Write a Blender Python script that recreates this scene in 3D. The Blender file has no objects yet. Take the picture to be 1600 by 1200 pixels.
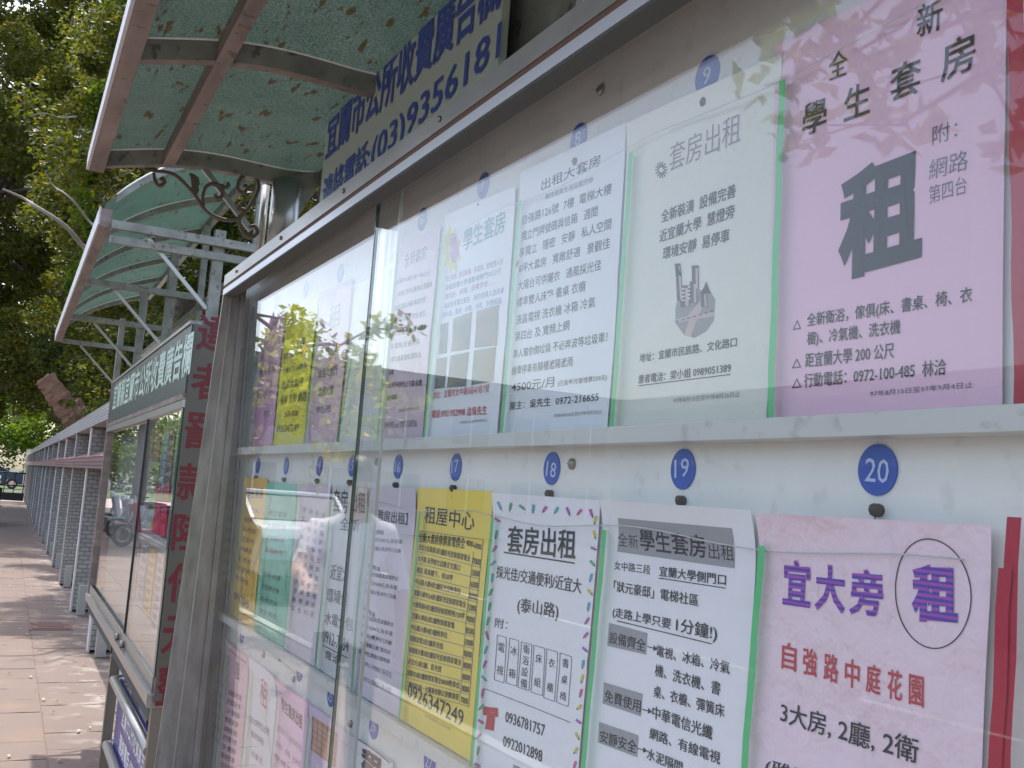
import bpy, bmesh, math, random
import numpy as np
from mathutils import Vector, Matrix, noise
PI = math.pi
random.seed(7); rng = np.random.default_rng(11)
S = bpy.context.scene; COL = S.collection

# ------------------------------------------------------------------ camera
FPX, EYE = 1555.0, 1.5
def cam_axes():
    Y = np.array([13-800., -(725-600.), -FPX]); Y /= np.linalg.norm(Y)      # the street's vanishing direction
    Z = np.cross(np.array([1, -.07, 0.]), Y); Z /= np.linalg.norm(Z)
    if Z[1] < 0: Z = -Z
    return np.array([np.cross(Y, Z), Y, Z])
R = cam_axes()
cd = bpy.data.cameras.new('camera'); cam = bpy.data.objects.new('camera', cd); COL.objects.link(cam)
cd.sensor_width = 36; cd.lens = FPX/1600*36; cd.clip_start = .02; cd.clip_end = 2000
m = Matrix.Identity(4)
for i in range(3):
    for j in range(3): m[i][j] = R[i][j]
m[2][3] = EYE; cam.matrix_world = m; S.camera = cam

# ------------------------------------------------------------------ sky, sun, exposure
SUN = Vector((-.04, .45, .92)).normalized()
w = bpy.data.worlds.new('World'); S.world = w; w.use_nodes = True
nt = w.node_tree; sky = nt.nodes.new('ShaderNodeTexSky'); sky.sky_type = 'NISHITA'; sky.sun_disc = False
sky.sun_elevation = math.asin(SUN.z); sky.sun_rotation = math.atan2(SUN.x, SUN.y)
sky.air_density = 1.0; sky.dust_density = 3.0; sky.ozone_density = 1.2
hs_ = nt.nodes.new('ShaderNodeHueSaturation'); hs_.inputs['Saturation'].default_value = .8      # hazy summer sky
nt.links.new(sky.outputs[0], hs_.inputs['Color']); nt.links.new(hs_.outputs[0], nt.nodes['Background'].inputs[0]); nt.nodes['Background'].inputs[1].default_value = .15
ld = bpy.data.lights.new('sun', 'SUN'); ld.energy = 2.0; ld.angle = math.radians(.6); ld.color = (1, .95, .87)
sun = bpy.data.objects.new('sun', ld); COL.objects.link(sun); sun.rotation_euler = SUN.to_track_quat('Z', 'Y').to_euler()
S.view_settings.view_transform = 'Standard'; S.view_settings.look = 'None'
S.view_settings.gamma = 1; S.view_settings.use_curve_mapping = False; S.view_settings.exposure = 1.5
S.cycles.max_bounces = 10; S.cycles.transparent_max_bounces = 24; S.cycles.glossy_bounces = 5; S.cycles.transmission_bounces = 6

# ------------------------------------------------------------------ frames: the street (yaw 0) and the near notice case, which stands 1.2 degrees off it
CYAW = math.radians(1.2163)
class Fr:
    def __init__(s, yaw): s.yaw = yaw; s.c, s.s = math.cos(yaw), math.sin(yaw)
    def toW(s, p): return Vector((p[0]*s.c-p[1]*s.s, p[0]*s.s+p[1]*s.c, p[2]))
    def ray(s, u, v):
        d = R @ np.array([u-800., -(v-600.), -FPX])
        return np.array([d[0]*s.c+d[1]*s.s, -d[0]*s.s+d[1]*s.c, d[2]])
    def on(s, ax, val, u, v):          # the point of the plane (axis = value) that the photograph shows at pixel u, v
        d = s.ray(u, v); o = np.array([0, 0, EYE]); return o + d*((val-o[ax])/d[ax])
ST, CS = Fr(0), Fr(CYAW)

# ------------------------------------------------------------------ materials
def mat(name, col, rough=.6, metal=0, noise=0, nscale=8, ncol=None, bump=0, bscale=40, spec=.5, extra=None):
    M = bpy.data.materials.new(name); M.use_nodes = True; n = M.node_tree; b = n.nodes['Principled BSDF']; L = n.links.new
    b.inputs['Roughness'].default_value = rough; b.inputs['Metallic'].default_value = metal
    b.inputs['Specular IOR Level'].default_value = spec
    c = (*col, 1); b.inputs['Base Color'].default_value = c
    tc = n.nodes.new('ShaderNodeTexCoord')
    if noise:
        t = n.nodes.new('ShaderNodeTexNoise'); t.inputs['Scale'].default_value = nscale; t.inputs['Detail'].default_value = 7
        t.inputs['Roughness'].default_value = .65
        L(tc.outputs['Object'], t.inputs['Vector'])
        r = n.nodes.new('ShaderNodeValToRGB'); r.color_ramp.elements[0].position = .35; r.color_ramp.elements[1].position = .68
        r.color_ramp.elements[0].color = c; r.color_ramp.elements[1].color = (*(ncol or [x*.6 for x in col]), 1)
        mx = n.nodes.new('ShaderNodeMix'); mx.data_type = 'RGBA'; mx.inputs[0].default_value = noise
        mx.inputs[6].default_value = c; L(r.outputs[0], mx.inputs[7]); L(mx.outputs[2], b.inputs['Base Color'])
    if bump:
        t2 = n.nodes.new('ShaderNodeTexNoise'); t2.inputs['Scale'].default_value = bscale; t2.inputs['Detail'].default_value = 5
        L(tc.outputs['Object'], t2.inputs['Vector'])
        bp = n.nodes.new('ShaderNodeBump'); bp.inputs['Strength'].default_value = bump; bp.inputs['Distance'].default_value = .01 if name != 'paper' else (.035 if bump > .5 else .03)
        L(t2.outputs[0], bp.inputs['Height']); L(bp.outputs[0], b.inputs['Normal'])
    return M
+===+
### What this task involves
Copy each line above precisely, dropping the pictures.

### Finished task
Write a Blender Python script that recreates this scene in 3D. The Blender file has no objects yet. Take the picture to be 1600 by 1200 pixels.
import bpy, bmesh, math, random
import numpy as np
from mathutils import Vector, Matrix, noise
PI = math.pi
random.seed(7); rng = np.random.default_rng(11)
S = bpy.context.scene; COL = S.collection

# ------------------------------------------------------------------ camera
FPX, EYE = 1555.0, 1.5
def cam_axes():
    Y = np.array([13-800., -(725-600.), -FPX]); Y /= np.linalg.norm(Y)      # the street's vanishing direction
    Z = np.cross(np.array([1, -.07, 0.]), Y); Z /= np.linalg.norm(Z)
    if Z[1] < 0: Z = -Z
    return np.array([np.cross(Y, Z), Y, Z])
R = cam_axes()
cd = bpy.data.cameras.new('camera'); cam = bpy.data.objects.new('camera', cd); COL.objects.link(cam)
cd.sensor_width = 36; cd.lens = FPX/1600*36; cd.clip_start = .02; cd.clip_end = 2000
m = Matrix.Identity(4)
for i in range(3):
    for j in range(3): m[i][j] = R[i][j]
m[2][3] = EYE; cam.matrix_world = m; S.camera = cam

# ------------------------------------------------------------------ sky, sun, exposure
SUN = Vector((-.04, .45, .92)).normalized()
w = bpy.data.worlds.new('World'); S.world = w; w.use_nodes = True
nt = w.node_tree; sky = nt.nodes.new('ShaderNodeTexSky'); sky.sky_type = 'NISHITA'; sky.sun_disc = False
sky.sun_elevation = math.asin(SUN.z); sky.sun_rotation = math.atan2(SUN.x, SUN.y)
sky.air_density = 1.0; sky.dust_density = 3.0; sky.ozone_density = 1.2
hs_ = nt.nodes.new('ShaderNodeHueSaturation'); hs_.inputs['Saturation'].default_value = .8      # hazy summer sky
nt.links.new(sky.outputs[0], hs_.inputs['Color']); nt.links.new(hs_.outputs[0], nt.nodes['Background'].inputs[0]); nt.nodes['Background'].inputs[1].default_value = .15
ld = bpy.data.lights.new('sun', 'SUN'); ld.energy = 2.0; ld.angle = math.radians(.6); ld.color = (1, .95, .87)
sun = bpy.data.objects.new('sun', ld); COL.objects.link(sun); sun.rotation_euler = SUN.to_track_quat('Z', 'Y').to_euler()
S.view_settings.view_transform = 'Standard'; S.view_settings.look = 'None'
S.view_settings.gamma = 1; S.view_settings.use_curve_mapping = False; S.view_settings.exposure = 1.5
S.cycles.max_bounces = 10; S.cycles.transparent_max_bounces = 24; S.cycles.glossy_bounces = 5; S.cycles.transmission_bounces = 6

# ------------------------------------------------------------------ frames: the street (yaw 0) and the near notice case, which stands 1.2 degrees off it
CYAW = math.radians(1.2163)
class Fr:
    def __init__(s, yaw): s.yaw = yaw; s.c, s.s = math.cos(yaw), math.sin(yaw)
    def toW(s, p): return Vector((p[0]*s.c-p[1]*s.s, p[0]*s.s+p[1]*s.c, p[2]))
    def ray(s, u, v):
        d = R @ np.array([u-800., -(v-600.), -FPX])
        return np.array([d[0]*s.c+d[1]*s.s, -d[0]*s.s+d[1]*s.c, d[2]])
    def on(s, ax, val, u, v):          # the point of the plane (axis = value) that the photograph shows at pixel u, v
        d = s.ray(u, v); o = np.array([0, 0, EYE]); return o + d*((val-o[ax])/d[ax])
ST, CS = Fr(0), Fr(CYAW)

# ------------------------------------------------------------------ materials
def mat(name, col, rough=.6, metal=0, noise=0, nscale=8, ncol=None, bump=0, bscale=40, spec=.5, extra=None):
    M = bpy.data.materials.new(name); M.use_nodes = True; n = M.node_tree; b = n.nodes['Principled BSDF']; L = n.links.new
    b.inputs['Roughness'].default_value = rough; b.inputs['Metallic'].default_value = metal
    b.inputs['Specular IOR Level'].default_value = spec
    c = (*col, 1); b.inputs['Base Color'].default_value = c
    tc = n.nodes.new('ShaderNodeTexCoord')
    if noise:
        t = n.nodes.new('ShaderNodeTexNoise'); t.inputs['Scale'].default_value = nscale; t.inputs['Detail'].default_value = 7
        t.inputs['Roughness'].default_value = .65
        L(tc.outputs['Object'], t.inputs['Vector'])
        r = n.nodes.new('ShaderNodeValToRGB'); r.color_ramp.elements[0].position = .35; r.color_ramp.elements[1].position = .68
        r.color_ramp.elements[0].color = c; r.color_ramp.elements[1].color = (*(ncol or [x*.6 for x in col]), 1)
        mx = n.nodes.new('ShaderNodeMix'); mx.data_type = 'RGBA'; mx.inputs[0].default_value = noise
        mx.inputs[6].default_value = c; L(r.outputs[0], mx.inputs[7]); L(mx.outputs[2], b.inputs['Base Color'])
    if bump:
        t2 = n.nodes.new('ShaderNodeTexNoise'); t2.inputs['Scale'].default_value = bscale; t2.inputs['Detail'].default_value = 5
        L(tc.outputs['Object'], t2.inputs['Vector'])
        bp = n.nodes.new('ShaderNodeBump'); bp.inputs['Strength'].default_value = bump; bp.inputs['Distance'].default_value = .01 if name != 'paper' else (.035 if bump > .5 else .03)
        L(t2.outputs[0], bp.inputs['Height']); L(bp.outputs[0], b.inputs['Normal'])
    return M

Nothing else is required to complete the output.